→ To do: Starting at the top of the records, output every line through the one that contains "col = sc.collection", keeping each exactly as it appears.
-------- Task material
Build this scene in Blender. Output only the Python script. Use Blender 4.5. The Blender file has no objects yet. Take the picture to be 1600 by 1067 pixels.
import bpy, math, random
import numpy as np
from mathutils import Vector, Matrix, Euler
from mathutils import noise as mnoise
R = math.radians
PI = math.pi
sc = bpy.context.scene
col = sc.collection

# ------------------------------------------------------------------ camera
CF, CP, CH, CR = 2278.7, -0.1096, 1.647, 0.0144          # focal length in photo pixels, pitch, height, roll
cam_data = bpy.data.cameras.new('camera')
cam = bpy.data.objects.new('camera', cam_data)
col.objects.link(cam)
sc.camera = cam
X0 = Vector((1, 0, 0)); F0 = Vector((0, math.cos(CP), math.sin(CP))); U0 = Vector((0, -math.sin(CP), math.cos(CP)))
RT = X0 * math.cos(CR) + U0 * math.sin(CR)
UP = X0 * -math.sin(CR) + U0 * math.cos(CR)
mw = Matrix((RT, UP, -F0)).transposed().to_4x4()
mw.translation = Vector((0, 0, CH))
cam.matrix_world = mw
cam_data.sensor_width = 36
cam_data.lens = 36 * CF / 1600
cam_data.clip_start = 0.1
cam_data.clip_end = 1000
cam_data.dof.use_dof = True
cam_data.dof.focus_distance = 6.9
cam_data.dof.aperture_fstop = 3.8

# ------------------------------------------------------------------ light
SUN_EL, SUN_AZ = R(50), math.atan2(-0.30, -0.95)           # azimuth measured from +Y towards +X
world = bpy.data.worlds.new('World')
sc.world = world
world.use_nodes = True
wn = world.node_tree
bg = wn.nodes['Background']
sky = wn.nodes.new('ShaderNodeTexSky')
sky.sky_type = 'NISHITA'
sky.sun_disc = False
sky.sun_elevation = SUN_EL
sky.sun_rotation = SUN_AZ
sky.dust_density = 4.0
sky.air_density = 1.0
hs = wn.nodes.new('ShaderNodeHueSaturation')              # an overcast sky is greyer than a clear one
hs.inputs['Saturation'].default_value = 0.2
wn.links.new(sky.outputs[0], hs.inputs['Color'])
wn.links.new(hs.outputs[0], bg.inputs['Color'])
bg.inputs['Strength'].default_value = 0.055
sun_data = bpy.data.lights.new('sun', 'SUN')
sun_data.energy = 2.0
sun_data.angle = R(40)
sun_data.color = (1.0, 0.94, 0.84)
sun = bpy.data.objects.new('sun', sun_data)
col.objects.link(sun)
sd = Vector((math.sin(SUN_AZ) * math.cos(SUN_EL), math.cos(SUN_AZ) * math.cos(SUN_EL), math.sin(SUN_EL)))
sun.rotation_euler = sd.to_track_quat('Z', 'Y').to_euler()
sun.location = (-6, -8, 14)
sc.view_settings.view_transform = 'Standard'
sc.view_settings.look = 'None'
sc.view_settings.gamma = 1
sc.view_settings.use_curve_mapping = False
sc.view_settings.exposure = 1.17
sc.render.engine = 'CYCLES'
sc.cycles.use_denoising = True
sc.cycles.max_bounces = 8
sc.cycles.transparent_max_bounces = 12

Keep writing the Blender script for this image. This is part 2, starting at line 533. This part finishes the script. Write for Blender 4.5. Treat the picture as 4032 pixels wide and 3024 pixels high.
----------------
→ Task output:
Build this scene in Blender. Output only the Python script. Use Blender 4.5. The Blender file has no objects yet. Take the picture to be 1600 by 1067 pixels.
import bpy, math, random
import numpy as np
from mathutils import Vector, Matrix, Euler
from mathutils import noise as mnoise
R = math.radians
PI = math.pi
sc = bpy.context.scene
col = sc.collection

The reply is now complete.